* _DIRECTION_
Gather up the lines with the word "pixels" in them.

* _SUPPLIED RECORDS_
---
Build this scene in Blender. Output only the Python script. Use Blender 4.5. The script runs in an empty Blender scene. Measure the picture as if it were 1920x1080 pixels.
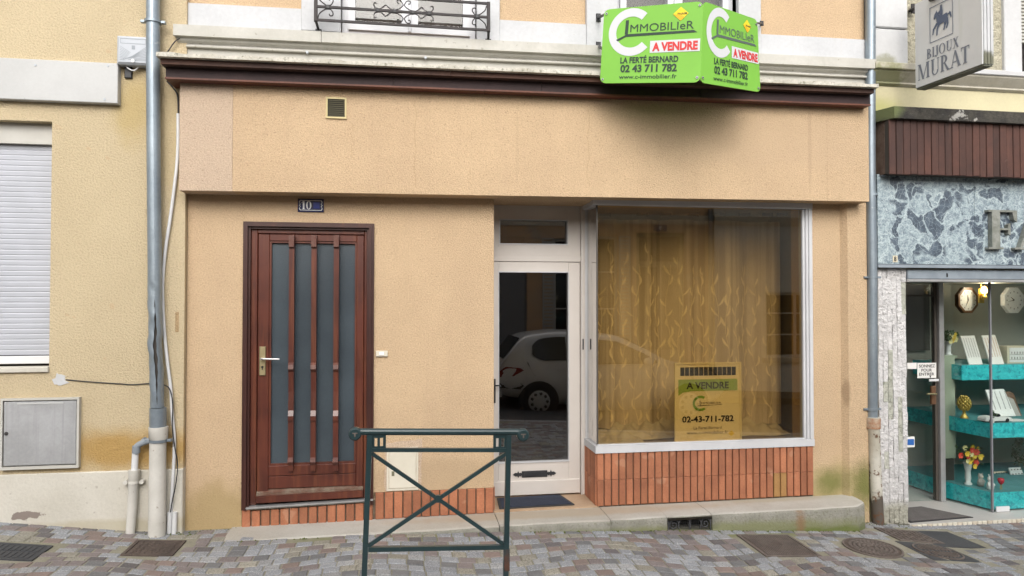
---
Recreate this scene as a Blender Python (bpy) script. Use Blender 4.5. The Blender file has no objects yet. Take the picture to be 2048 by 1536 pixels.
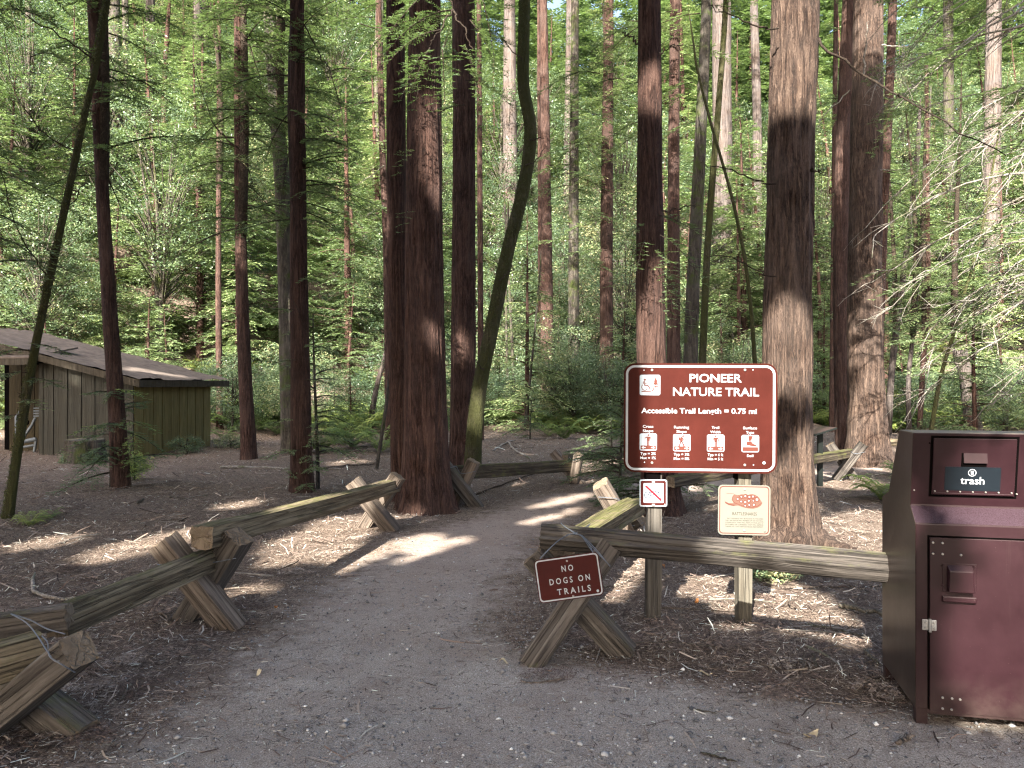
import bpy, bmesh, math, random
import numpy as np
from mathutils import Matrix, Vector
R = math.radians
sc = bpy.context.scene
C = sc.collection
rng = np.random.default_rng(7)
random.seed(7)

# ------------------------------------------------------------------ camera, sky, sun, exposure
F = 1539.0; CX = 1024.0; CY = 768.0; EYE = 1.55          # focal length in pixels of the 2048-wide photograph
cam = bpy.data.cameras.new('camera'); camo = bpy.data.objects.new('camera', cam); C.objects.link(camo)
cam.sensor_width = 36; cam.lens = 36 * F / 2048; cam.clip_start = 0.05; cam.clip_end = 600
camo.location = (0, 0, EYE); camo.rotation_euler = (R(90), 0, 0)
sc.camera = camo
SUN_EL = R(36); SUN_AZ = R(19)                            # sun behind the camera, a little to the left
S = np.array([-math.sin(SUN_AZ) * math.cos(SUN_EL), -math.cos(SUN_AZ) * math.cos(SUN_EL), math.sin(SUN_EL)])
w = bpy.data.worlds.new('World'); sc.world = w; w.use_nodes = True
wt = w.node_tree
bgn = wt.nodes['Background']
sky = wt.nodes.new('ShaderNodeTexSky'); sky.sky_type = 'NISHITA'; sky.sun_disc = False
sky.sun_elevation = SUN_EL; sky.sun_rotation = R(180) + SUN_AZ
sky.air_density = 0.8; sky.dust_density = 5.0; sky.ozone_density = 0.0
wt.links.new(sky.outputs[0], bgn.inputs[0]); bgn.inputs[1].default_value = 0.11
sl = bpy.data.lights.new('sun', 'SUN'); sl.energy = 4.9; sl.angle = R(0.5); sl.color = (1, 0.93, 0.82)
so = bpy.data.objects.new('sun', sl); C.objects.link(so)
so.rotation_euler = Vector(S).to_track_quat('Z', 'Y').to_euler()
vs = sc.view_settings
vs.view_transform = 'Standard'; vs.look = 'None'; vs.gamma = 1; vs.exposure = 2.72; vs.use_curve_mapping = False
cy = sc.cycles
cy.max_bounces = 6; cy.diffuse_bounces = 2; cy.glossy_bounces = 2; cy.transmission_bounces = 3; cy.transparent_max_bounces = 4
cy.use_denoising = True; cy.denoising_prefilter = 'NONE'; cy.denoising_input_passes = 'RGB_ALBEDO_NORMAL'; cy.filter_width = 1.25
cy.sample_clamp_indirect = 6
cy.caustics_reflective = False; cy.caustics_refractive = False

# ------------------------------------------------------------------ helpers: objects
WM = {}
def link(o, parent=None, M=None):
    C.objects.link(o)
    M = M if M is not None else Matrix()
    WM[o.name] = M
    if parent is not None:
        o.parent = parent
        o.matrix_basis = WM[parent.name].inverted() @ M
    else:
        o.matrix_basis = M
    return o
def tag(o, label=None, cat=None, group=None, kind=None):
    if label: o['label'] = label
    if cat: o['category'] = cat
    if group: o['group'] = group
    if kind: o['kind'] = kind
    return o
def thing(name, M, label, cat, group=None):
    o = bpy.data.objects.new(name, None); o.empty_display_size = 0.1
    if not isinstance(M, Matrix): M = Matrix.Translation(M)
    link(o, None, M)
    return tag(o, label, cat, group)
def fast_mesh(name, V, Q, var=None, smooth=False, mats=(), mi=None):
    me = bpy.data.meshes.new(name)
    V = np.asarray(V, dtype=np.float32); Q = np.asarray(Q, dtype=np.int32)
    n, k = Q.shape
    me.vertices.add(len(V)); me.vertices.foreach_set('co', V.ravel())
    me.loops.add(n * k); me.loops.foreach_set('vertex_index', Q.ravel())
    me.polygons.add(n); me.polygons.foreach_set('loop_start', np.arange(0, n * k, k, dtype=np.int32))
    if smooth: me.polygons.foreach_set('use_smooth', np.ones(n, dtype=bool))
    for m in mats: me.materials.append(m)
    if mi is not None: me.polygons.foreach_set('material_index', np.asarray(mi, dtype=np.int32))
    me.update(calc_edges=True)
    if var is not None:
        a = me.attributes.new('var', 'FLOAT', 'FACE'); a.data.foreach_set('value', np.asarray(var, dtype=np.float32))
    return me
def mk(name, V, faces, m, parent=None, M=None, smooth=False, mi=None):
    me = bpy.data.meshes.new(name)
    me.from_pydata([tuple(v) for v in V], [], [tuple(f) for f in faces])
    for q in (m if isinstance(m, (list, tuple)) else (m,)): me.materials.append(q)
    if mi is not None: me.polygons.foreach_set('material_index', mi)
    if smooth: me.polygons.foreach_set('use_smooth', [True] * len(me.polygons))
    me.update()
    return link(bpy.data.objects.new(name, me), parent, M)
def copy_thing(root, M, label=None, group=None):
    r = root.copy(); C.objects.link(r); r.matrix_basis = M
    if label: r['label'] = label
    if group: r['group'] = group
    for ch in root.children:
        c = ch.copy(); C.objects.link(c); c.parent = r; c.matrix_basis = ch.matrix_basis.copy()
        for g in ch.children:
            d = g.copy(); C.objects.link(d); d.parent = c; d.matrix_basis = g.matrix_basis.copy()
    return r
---
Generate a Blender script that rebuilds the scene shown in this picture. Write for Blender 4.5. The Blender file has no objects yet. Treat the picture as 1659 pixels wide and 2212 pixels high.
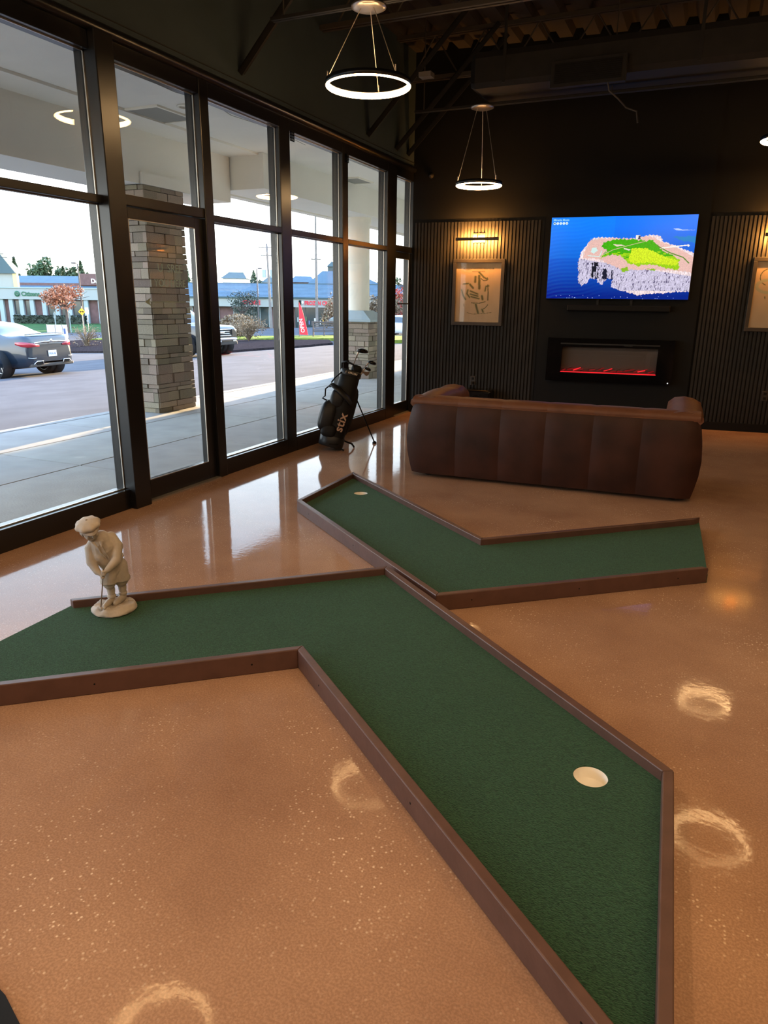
---
* _TASK ANSWER_
Build this scene in Blender. Output only the Python script. Use Blender 4.5. The script runs in an empty Blender scene. Measure the picture as if it were 1920x1080 pixels.
Recreate this scene as a Blender Python (bpy) script. Use Blender 4.5. The Blender file has no objects yet. Take the picture to be 2048 by 1536 pixels.
F = 1539.0; CX = 1024.0; CY = 768.0; EYE = 1.55          # focal length in pixels of the 2048-wide photograph
Generate a Blender script that rebuilds the scene shown in this picture. Write for Blender 4.5. The Blender file has no objects yet. Treat the picture as 1659 pixels wide and 2212 pixels high.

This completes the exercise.